Makanya, aku lebih menyimpulkan perbedaan seperti ini sebagai bahan pembelajaran. Saling melengkapi pengalaman satu sama lain, biar hidupnya berwarna indah, ya kan bun?

Setelah beberapa kali membuka diri pada keadaan, ternyata, kesalahanku selama ini bukan karena tidak bersyukur. Melainlah aku terlalu optimis, terlalu menggebu, jadinya terlalu mendongak ke atas. Bukan ke bawah. Bersyukurnya kurang banyak, karena bersyukur enggak kenal syarat dan skala.

Ada banyak banget orang yang kurang mampu dan belum tentu bisa menjadi apa yang diinginkannya. Mereka serba keterbatasan. Ya keterbatasan dana, ya keterbatasan fisik, ya keterbatasan support. Batasannya apa, ya dari masing-masing personal. Tergantung bagaimana mereka mengukur diri sendiri dulu dan orang lain.

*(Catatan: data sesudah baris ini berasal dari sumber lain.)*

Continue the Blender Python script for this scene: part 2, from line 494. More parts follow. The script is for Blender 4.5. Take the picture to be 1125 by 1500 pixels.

Kalau sudah melek mata gini, aku terus sadar banget. Bahwa selama ini aku sudah mencapai beberapa goals. Yang tadinya belum bisa terealisasikan, tahun ini pelan-pelan sedikit ada perubahan. Bersyukurnya sudah, tinggal langkahnya yang pelan-pelan.

Kata kuncinya adalah refleksi diri dan, BERSYUKURLAH SEKECIL APAPUN.